Start Small, Build Up: How Schools Can Replicate This
For schools looking to adopt a similar approach, Ed offers this practical roadmap:
- Start in the classroom: Teach basic knots, navigation, safety, and outdoor cooking skills before leaving campus. This empowers students and maximises time in the field. Explore the landscapes you aspire to visit using secondary data to know what you will be up against and be prepared.
- Begin with what you have: Don’t wait for mountains or rivers. Use school fields, nearby parks, or even hallways to simulate navigation and shelter-building.
- Plan progression: Build a scaffolded programme year by year. Don’t try to run the toughest trip first, let students (and staff) grow into challenge.
- Prep properly: Allocate 6–8 weeks of build-up for each major expedition. Teach essential skills in advance and build academic context around the experience.
- Get cross-curricular: Involve different subject teachers in trip planning. Link every activity to curriculum, from marshmallow to mountain.
- Reflect intentionally: Use assemblies, journals, photos, and peer sharing to help students process what they’ve experienced, and see how far they’ve come.

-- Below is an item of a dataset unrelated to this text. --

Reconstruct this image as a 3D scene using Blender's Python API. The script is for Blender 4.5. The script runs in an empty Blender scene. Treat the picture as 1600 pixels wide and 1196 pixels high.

- Make it culturally relevant: Use local stories, local guides, and local heroes. “For our Kenyan and Ugandan students,” Ed explains, “hearing from a local Kenyan mountaineer who climbed Mount Kenya barefoot, is transformative. It makes adventure feel like something for them, not just imported.”
Character Through Challenge
The outcomes go well beyond curriculum. St Andrew’s School, Turi, students emerge with increased self-confidence, empathy, and a powerful sense of capability.
“By the time they reach the summit of Longonot or Mount Kenya,” says Edward, “they’re different people. They’ve learned they can push through tiredness. That they can help someone else. That they can go without WiFi and hot water and still have the best time of their lives.”
Perhaps most importantly, they learn how to laugh. “A sense of humour is essential. You’ll burn your dinner. You’ll forget your socks. And that’s where you grow – together.”
Round Square as a Framework
Being part of the Round Square network ensures that St Andrew’s School, Turi adventure programme doesn’t just focus on endurance or achievement, but on the RS IDEALS:
This framework encourages staff to keep asking: What else can we add? Who else can we include? How can we go deeper?
As Edward concludes, “We are by no means the experts. We’re still learning from other schools, from our students, from every new trip. But the Round Square community makes that learning possible. We’re not alone on the path.”